I think a lot of this sort of technology is somewhat bespoke in the way it works and there are differences between the way the features are implemented. My Smart TV I can connect a drive to and "record" to it, but I can't take that to the laptop and play it, as it doesn't want to know. I later found out these files are encrypted, but I suspect even if I dumped them to a DVD, MakeMKV wouldn't be able to extract them. I think it works on DVD/Blu-Ray because its a requirement of the specification for the media to hold the decryption keys, otherwise nothing would ever play, but outside of that, its anybody's guess.


Any Freeview licensed TV that allows recordings to be made will need to encrypt those recordings using something like DTCP or similar. It's a requirement of the Freeview licensing these days. This encryption should tie those recordings to the device that made them.

Ironically Sky HD recordings of FTA satellite channels aren't encrypted in the same way - and can be extracted from Sky HD hard drives with the right software - though FTV and Pay-TV stuff will be encrypted and not playable. Things get a bit confusing with All4 etc. downloads as the sting at the beginning is not encrypted, but the rest of the content is!
NG
noggin Founding member
Here is another crazy question for you.

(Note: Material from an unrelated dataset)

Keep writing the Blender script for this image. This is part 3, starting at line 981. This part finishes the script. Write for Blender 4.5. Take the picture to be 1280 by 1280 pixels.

On front of the Combi player, is a USB port. I have a cable and plugged it from laptop to player. But nothing detected. Assuming its not as easy as just plug and play - is there anything I can do from laptop end to bring the combi to the computer? Might save on DVDs! Any thoughts?


That's likely to be a USB Type-A port (i.e. a master port into which you plug a slave device like a USB flash drive or hard drive). These ports are usually there to let you play media files stored on the USB connected-media on the DVD player.